Today was marathon day. In all the years I’ve lived in New York (and that’s all the years, except for college), I’ve never lived more than a block from the route, whether I was in Harlem, Williamsburg, the Upper East Side, or my current neighborhood without a name (South Slope? Greenwood Heights? Sunset Park North? Clearly this frustration is becoming a thing).
For me, the marathon is as much part of the mythos of New York City as it is of the classical education of my childhood, where the origins of the distance of a marathon were drilled into our heads year after year. It was always a thing I dreamed of being able to do, the same way I dreamed of being as pretty as Alexander the Great, who, once I became an adult, I found out apparently wasn’t pretty at all.
For a long time, running a marathon was something I was sure I would never be able to do. Later, when I realized all the ridiculous stuff I could do simply by choosing to and working hard, I had to accept that the romance I felt towards the race — or at least the idea of the race — would always remain solely that. The time I would have to devote to that achievement I have chosen to devote to other achievements. It’s a loss, and a win, I’m more or less comfortable with, even if I continue to resent the limits of a 24-hour day and a need for sleep.

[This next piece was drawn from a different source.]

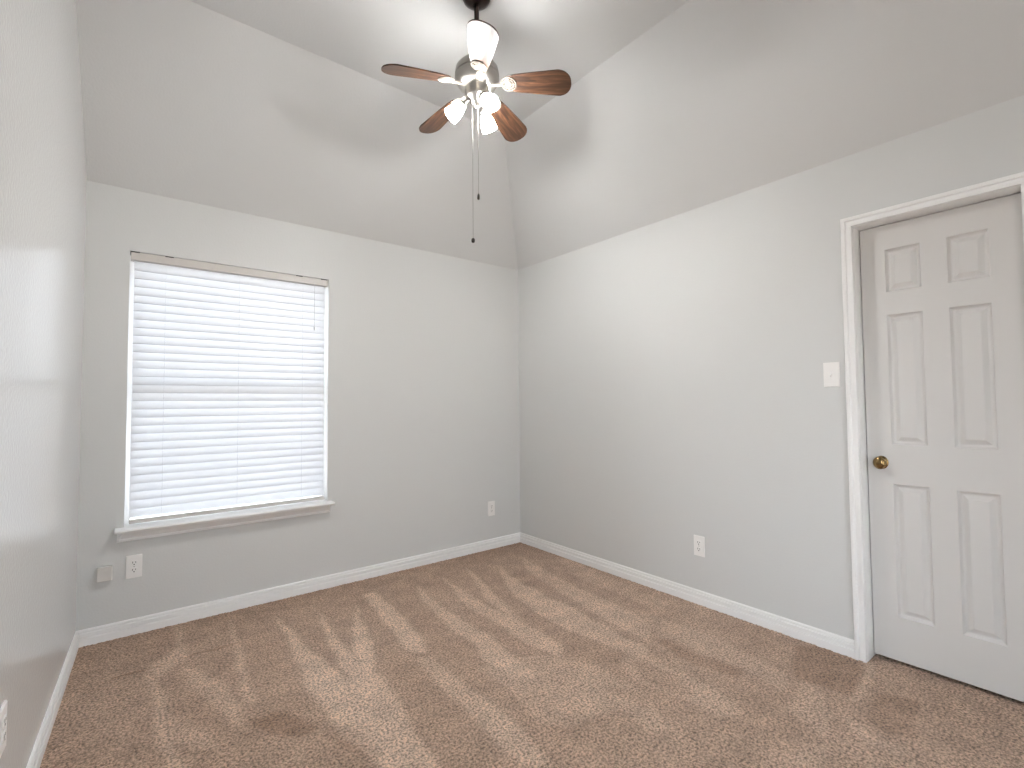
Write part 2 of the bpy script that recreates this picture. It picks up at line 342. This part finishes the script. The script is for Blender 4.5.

None of this, however, stops me from always going out to the route for at least a little bit. My favorite things about the marathon are, and I think this is true of any marathon in any major city, the way it becomes a massive block party. In a ten block stretch between my house and the supermarket, I saw three local bands, two DJs, a school-funding bake sale, four small business ventures, five people dressed as bananas, and a whole lot of cow bells. Also, precarious viewing from roofs. And one Boston Strong sign.
Somewhere, in all of it, two people I knew a couple of decades ago were running, a fact I know only thanks to the magic of Facebook. I either didn’t get to the route early enough, or stay late enough, to cheer them on, but I felt glad of their being there. It made a myth that has always been close enough to touch and yet also completely unreachable, just a little bit closer.